**AIM:** Begin the copy with the line that contains "Write a Blender" and end it with the line that contains "from mathutils import Vector". Print these lines exactly and omit all pictures.

**DATA FOR PROCESSING:**

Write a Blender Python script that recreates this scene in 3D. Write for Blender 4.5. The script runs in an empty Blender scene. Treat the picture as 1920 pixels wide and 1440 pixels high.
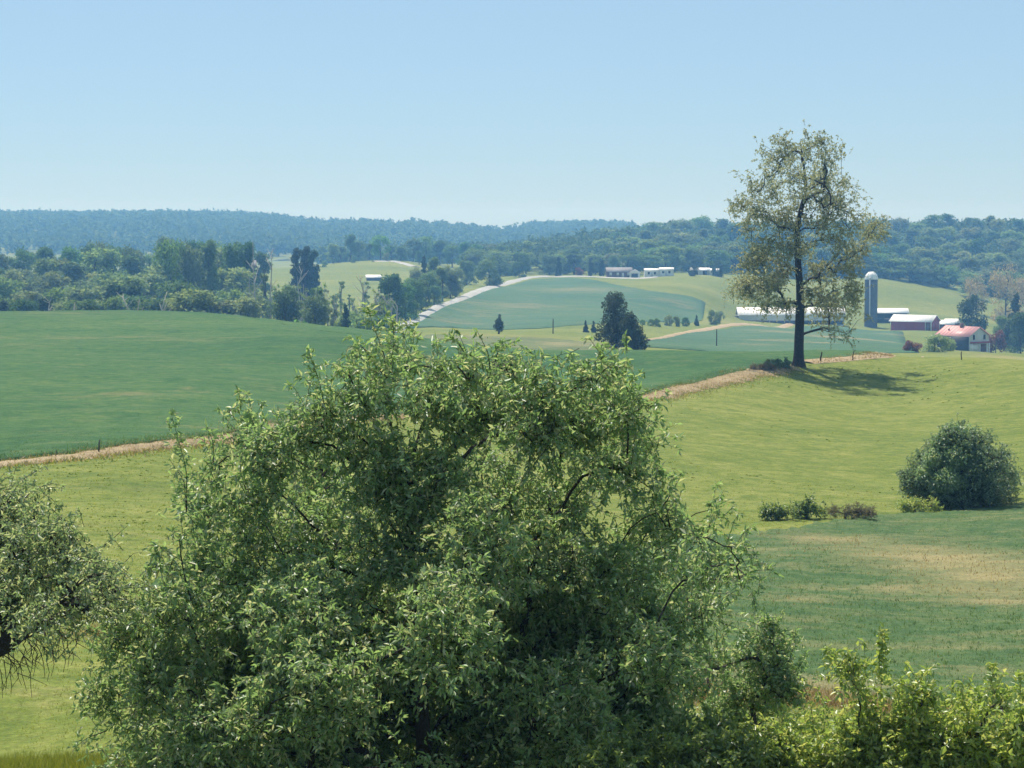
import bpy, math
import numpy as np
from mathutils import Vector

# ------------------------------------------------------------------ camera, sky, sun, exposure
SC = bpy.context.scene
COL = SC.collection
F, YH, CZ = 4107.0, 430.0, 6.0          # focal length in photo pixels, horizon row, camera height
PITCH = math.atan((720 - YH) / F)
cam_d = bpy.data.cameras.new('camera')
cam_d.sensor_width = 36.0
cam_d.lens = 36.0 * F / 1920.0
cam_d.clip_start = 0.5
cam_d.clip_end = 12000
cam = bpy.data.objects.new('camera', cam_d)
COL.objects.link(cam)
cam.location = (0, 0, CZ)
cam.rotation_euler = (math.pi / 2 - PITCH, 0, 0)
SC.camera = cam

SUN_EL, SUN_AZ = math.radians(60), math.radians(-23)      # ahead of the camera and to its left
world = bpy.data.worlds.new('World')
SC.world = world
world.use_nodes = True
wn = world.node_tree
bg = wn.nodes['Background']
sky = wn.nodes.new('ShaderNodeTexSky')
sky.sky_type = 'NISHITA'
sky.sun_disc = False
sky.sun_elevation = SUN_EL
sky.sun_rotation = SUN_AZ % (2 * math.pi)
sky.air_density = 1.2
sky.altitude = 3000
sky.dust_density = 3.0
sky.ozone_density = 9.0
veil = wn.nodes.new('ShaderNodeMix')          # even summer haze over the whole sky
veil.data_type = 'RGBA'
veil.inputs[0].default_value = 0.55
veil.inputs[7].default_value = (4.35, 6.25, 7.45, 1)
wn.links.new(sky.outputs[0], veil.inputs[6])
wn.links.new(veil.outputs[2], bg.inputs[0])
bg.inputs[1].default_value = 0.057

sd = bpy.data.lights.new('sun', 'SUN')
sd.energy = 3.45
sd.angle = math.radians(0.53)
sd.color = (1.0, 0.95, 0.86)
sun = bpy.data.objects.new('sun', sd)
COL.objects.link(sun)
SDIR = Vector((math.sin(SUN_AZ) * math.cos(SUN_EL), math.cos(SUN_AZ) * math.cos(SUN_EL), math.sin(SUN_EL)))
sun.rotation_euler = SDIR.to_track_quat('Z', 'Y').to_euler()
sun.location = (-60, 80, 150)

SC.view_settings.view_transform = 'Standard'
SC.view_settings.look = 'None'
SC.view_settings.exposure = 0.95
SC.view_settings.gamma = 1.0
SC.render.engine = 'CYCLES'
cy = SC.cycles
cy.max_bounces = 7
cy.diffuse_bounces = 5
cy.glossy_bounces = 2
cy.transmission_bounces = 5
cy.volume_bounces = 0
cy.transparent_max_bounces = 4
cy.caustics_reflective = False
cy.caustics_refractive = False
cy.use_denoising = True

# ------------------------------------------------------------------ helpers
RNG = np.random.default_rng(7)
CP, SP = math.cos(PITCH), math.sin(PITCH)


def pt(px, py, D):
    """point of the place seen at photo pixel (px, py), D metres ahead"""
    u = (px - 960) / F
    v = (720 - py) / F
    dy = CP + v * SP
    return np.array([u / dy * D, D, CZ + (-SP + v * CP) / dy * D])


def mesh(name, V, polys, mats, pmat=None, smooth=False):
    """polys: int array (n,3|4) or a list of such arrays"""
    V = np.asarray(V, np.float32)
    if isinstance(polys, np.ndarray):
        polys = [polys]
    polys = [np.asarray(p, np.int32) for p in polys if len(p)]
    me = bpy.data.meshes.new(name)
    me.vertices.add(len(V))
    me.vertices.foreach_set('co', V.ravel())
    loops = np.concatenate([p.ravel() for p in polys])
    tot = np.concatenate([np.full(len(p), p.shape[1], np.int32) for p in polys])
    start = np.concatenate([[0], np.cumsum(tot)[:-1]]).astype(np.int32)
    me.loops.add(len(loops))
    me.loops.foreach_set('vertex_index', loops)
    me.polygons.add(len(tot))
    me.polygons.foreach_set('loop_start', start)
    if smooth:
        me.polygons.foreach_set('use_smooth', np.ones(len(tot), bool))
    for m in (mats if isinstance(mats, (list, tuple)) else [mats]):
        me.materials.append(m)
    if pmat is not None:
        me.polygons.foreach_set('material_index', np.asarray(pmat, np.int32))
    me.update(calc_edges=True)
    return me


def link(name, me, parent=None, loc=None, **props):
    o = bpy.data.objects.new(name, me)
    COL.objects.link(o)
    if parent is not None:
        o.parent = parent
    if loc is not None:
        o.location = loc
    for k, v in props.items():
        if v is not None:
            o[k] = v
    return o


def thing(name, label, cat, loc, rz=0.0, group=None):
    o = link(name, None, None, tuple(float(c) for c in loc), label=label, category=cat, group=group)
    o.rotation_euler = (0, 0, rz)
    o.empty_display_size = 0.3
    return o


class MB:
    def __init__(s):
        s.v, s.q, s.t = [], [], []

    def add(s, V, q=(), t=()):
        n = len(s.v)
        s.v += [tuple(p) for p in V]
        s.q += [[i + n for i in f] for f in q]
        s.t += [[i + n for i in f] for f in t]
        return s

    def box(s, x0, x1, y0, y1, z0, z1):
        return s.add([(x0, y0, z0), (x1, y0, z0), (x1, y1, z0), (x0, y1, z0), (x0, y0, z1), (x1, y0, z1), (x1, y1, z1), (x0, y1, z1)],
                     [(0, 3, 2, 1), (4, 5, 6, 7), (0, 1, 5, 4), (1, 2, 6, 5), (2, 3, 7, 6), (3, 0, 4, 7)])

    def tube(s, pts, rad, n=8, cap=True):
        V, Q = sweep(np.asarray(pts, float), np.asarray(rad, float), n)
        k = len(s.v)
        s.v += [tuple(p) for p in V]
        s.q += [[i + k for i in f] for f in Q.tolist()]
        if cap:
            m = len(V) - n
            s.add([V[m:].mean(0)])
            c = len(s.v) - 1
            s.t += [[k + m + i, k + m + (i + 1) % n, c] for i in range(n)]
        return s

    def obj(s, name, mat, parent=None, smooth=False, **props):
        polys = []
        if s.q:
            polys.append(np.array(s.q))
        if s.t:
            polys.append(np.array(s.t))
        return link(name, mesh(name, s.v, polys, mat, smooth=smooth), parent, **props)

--

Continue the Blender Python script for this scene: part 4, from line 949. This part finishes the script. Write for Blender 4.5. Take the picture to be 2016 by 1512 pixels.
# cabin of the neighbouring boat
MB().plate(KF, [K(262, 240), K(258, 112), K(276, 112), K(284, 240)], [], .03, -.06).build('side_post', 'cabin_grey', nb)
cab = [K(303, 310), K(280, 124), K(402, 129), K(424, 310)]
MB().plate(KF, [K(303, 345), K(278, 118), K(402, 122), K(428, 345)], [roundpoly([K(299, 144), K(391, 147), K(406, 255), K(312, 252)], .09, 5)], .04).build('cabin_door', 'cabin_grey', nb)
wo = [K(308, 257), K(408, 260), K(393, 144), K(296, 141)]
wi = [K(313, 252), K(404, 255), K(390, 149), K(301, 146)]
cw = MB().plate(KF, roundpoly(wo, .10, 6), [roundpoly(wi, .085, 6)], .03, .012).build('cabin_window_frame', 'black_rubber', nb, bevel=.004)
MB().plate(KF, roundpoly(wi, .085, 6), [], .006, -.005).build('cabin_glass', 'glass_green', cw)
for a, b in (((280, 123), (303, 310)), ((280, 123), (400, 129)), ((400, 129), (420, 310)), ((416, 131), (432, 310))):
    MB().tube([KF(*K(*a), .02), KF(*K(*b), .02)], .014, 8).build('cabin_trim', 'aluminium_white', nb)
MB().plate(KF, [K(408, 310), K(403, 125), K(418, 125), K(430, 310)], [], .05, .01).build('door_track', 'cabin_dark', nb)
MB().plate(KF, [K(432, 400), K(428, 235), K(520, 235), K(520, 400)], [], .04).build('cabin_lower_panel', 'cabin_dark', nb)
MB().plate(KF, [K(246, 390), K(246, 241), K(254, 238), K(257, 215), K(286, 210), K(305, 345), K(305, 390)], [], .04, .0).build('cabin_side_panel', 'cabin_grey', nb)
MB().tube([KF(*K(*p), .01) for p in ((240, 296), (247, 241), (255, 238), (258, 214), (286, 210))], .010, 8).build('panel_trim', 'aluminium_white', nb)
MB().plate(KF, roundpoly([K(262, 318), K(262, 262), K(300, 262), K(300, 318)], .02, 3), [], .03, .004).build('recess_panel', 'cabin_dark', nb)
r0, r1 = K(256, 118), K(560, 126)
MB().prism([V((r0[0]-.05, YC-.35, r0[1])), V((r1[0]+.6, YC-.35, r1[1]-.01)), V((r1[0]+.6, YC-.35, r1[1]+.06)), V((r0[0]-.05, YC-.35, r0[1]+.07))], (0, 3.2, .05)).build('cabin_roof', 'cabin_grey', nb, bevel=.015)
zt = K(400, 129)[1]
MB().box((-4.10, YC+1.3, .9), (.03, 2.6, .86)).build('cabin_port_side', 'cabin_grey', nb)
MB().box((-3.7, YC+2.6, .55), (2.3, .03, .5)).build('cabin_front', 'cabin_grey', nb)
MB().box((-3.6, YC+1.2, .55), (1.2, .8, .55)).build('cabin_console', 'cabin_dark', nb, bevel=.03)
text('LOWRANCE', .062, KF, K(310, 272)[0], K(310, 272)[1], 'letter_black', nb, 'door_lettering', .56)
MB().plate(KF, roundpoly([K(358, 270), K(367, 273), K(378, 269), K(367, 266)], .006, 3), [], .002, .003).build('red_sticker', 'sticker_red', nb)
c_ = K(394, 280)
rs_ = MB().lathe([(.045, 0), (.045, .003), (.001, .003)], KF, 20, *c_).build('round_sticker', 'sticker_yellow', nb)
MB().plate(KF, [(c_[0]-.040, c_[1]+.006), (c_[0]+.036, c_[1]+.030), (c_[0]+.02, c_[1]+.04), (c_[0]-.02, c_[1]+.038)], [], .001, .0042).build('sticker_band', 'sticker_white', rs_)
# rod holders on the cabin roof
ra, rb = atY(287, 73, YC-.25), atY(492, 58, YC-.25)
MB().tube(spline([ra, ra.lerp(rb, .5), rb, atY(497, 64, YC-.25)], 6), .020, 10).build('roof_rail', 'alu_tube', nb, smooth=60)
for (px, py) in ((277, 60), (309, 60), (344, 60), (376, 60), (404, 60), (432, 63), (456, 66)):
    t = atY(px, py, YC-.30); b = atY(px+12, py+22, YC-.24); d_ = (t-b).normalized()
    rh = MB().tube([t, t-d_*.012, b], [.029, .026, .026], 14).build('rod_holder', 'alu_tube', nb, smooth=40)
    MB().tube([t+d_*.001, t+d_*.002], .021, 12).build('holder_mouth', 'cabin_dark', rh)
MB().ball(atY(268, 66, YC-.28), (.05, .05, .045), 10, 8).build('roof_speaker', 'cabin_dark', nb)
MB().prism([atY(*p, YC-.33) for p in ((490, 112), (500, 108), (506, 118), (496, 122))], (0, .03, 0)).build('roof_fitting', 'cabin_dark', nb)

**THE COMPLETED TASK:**
Write a Blender Python script that recreates this scene in 3D. Write for Blender 4.5. The script runs in an empty Blender scene. Treat the picture as 1920 pixels wide and 1440 pixels high.
import bpy, math
import numpy as np
from mathutils import Vector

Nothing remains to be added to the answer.